Les hommes à terre
Auteur : Bernard Giraudeau
Editeur : Éditions Métailié
176 Pages
On sait que Bernard Giraudeau est un impénitent voyageur. Mais lorsqu’il revient chez lui, il est de ceux qui préfèrent raconter des histoires que de décrire des paysages. Il n’y a pas de longues descriptions parmi les nouvelles réunies dans Les hommes à terre, mais des coups d’œil aiguisés, ça oui. En quelques traits, il saisit un détail évocateur et voilà, on y est. Dans cette rue de Saïgon, sur le port de Lisbonne… En revanche, ce qui est détaillé, ausculté même, ce sont les actes et les sentiments de ses personnages, voire les pulsions qui les commandent. Cela donne des phrases denses, plutôt courtes, à la fois rudes et élégantes. On avait déjà remarqué le talent d’écrivain du comédien et cinéaste dans Le marin à l’ancre, ce recueil de récits de voyage envoyés à un ami bloqué à terre par son handicap. Ici, l’encre de l’ancien marin coule pour retracer cinq destinées imaginaires, quoique nourries par de multiples rencontres de hasard. Hormis la première, qui met en scène un ancien de la guerre d’Indochine, ses nouvelles nous font partager les dérives d’hommes débarqués.

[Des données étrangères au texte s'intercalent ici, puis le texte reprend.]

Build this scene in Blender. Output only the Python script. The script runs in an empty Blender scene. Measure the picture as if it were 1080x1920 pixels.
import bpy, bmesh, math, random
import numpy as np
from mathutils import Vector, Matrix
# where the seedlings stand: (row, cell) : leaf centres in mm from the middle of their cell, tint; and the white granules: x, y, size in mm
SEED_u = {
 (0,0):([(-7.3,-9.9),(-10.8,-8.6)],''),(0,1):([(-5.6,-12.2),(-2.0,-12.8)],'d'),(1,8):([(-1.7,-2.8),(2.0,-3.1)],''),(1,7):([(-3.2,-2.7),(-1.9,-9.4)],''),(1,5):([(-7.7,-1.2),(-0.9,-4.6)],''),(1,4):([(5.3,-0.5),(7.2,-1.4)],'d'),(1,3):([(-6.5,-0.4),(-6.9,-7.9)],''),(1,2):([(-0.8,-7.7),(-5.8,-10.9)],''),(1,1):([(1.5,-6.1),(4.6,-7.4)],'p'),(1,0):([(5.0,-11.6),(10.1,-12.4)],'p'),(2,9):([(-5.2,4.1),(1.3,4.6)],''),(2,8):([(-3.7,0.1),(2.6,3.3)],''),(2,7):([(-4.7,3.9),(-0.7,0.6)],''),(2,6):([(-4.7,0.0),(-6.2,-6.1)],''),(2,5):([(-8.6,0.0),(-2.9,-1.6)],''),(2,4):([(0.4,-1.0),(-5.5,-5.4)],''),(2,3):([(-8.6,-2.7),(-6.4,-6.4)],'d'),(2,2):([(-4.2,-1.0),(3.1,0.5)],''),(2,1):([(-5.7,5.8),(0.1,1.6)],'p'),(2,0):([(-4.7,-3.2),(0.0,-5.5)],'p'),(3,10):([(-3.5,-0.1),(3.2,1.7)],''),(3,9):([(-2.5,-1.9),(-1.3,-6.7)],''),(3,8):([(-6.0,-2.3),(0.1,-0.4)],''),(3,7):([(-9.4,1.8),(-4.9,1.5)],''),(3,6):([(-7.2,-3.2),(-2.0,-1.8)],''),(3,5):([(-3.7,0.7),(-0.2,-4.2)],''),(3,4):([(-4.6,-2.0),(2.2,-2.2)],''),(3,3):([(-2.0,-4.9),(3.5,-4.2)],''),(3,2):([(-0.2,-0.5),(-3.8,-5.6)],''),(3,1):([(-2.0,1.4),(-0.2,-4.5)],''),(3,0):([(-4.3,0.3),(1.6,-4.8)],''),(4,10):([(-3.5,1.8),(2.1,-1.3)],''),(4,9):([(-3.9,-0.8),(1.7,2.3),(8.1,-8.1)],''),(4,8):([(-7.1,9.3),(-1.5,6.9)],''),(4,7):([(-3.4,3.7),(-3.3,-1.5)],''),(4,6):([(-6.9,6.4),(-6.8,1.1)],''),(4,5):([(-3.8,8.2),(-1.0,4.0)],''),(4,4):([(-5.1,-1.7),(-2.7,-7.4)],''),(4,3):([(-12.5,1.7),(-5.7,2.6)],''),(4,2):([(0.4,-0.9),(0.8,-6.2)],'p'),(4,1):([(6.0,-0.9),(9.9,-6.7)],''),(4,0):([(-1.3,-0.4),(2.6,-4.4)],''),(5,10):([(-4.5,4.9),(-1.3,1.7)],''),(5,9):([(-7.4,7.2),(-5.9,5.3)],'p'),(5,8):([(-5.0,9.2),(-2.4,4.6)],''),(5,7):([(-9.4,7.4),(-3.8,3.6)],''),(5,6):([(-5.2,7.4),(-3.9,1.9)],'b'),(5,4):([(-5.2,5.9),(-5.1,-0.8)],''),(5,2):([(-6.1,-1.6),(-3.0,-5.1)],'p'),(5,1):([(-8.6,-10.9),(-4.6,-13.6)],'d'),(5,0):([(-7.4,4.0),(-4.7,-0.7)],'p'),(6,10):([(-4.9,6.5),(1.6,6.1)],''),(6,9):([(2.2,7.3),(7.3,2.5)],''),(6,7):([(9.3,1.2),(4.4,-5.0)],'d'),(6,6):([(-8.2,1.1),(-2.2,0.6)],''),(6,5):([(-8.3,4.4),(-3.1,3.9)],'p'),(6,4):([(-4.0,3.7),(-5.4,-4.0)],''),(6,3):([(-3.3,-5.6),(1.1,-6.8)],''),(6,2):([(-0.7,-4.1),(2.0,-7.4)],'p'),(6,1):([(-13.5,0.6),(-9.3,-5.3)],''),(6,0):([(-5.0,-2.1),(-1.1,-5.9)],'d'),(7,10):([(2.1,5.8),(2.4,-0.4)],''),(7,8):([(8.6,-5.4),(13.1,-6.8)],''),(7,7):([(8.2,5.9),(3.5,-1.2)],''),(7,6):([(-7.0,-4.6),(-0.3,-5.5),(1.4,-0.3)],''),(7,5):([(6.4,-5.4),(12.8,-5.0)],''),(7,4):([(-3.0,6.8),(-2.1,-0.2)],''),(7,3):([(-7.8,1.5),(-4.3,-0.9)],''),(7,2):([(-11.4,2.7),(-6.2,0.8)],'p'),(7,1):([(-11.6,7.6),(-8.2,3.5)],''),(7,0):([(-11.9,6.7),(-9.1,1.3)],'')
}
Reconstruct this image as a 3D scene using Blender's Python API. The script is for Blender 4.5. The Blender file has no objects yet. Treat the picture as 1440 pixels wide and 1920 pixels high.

Avides de sexe et d’amour, tous rencontrent des femmes, lesquelles sont fatalement mystérieuses. Dans son style à la fois minimal et lyrique, Giraudeau donnent une véritable existence à ces hommes à terre, à la fois grandioses et ridicules comme des albatros baudelairiens. Sur sa ligne d’horizon figurent Conrad, Melville, Duras et beaucoup d’autres que l’écrivain a lu, mais qu’il tient habilement à distance, allant jusqu’à les nommer, comme pour conjurer leur influence.